Note: The Skinny blog is written by Rick Smith, editor and co-founder of WRAL Tech Wire and business editor of WRAL.com.

RESEARCH TRIANGLE PARK, N.C. – Motricity (Nasdaq: MOTR) shares took a 6 percent hit Tuesday after Jim Cramer blasted the company as a “disaster” during his “Mad Money” program on Monday.

A lot of investors must have been tuned in or heard about Cramer’s very personal rant that targeted Motricity CEO Ryan Wuerch. (Read about the barrage here.)

Motricity opened Tuesday at $9.97 from Monday’s $10.43 close.

More than 2.24 million shares traded hands – higher than the daily average – and sellers drove the price as low as $9.68.

A rally at the end of the day lifted shares back to $9.80, but the 63-cent drop still represented more bad news for a stock that has been hemorrhaging for weeks.

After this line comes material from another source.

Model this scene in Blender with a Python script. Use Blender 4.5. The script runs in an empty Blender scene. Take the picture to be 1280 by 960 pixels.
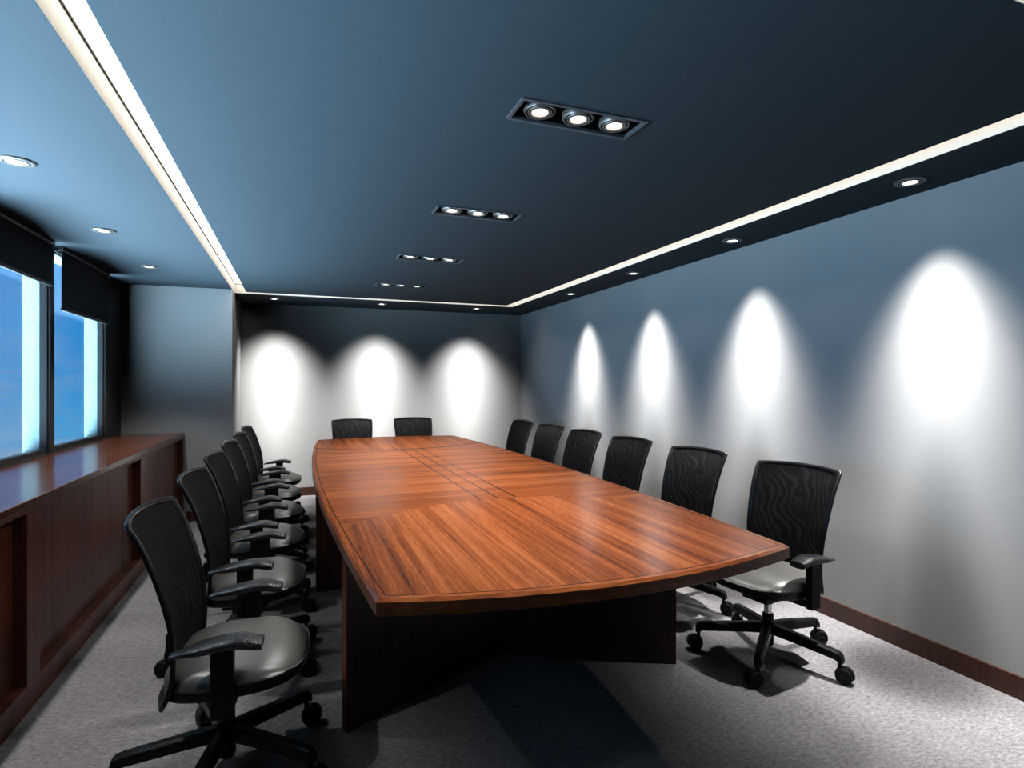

Cramer blasted Motricity for its focus on dumb rather than smartphones, but that was a conscious decision Wuerch made when he sold off the smartphone business to his eager-to-buy partner Jud Bowman. Bowman is now building a powerhouse in Durham with his Appia smartphone apps marketplace business.

Motricity, meanwhile, missed analysts’ estimates on revenue for its first quarter by $400,000 at $32.2 million. Its profit after one-time charges and so forth beat Street expectations but investors still hammered the stock with a 13 percent after-hours selloff.

Cramer’s barrage certainly isn’t any good news for the company, which still has an outpost in Durham but now calls Washington state home. Its shares have plummeted from a 52-week high of $31.95. the 52-week low of $6.55 clearly shows that investors are still unsure about Wuerch and company.

On April 29, shares traded at $15.50. As late as April 21 the price was $14.05.

Now the investors are jumping ship, having been given a big push off the Motricity plank by Mad Money’s broadside.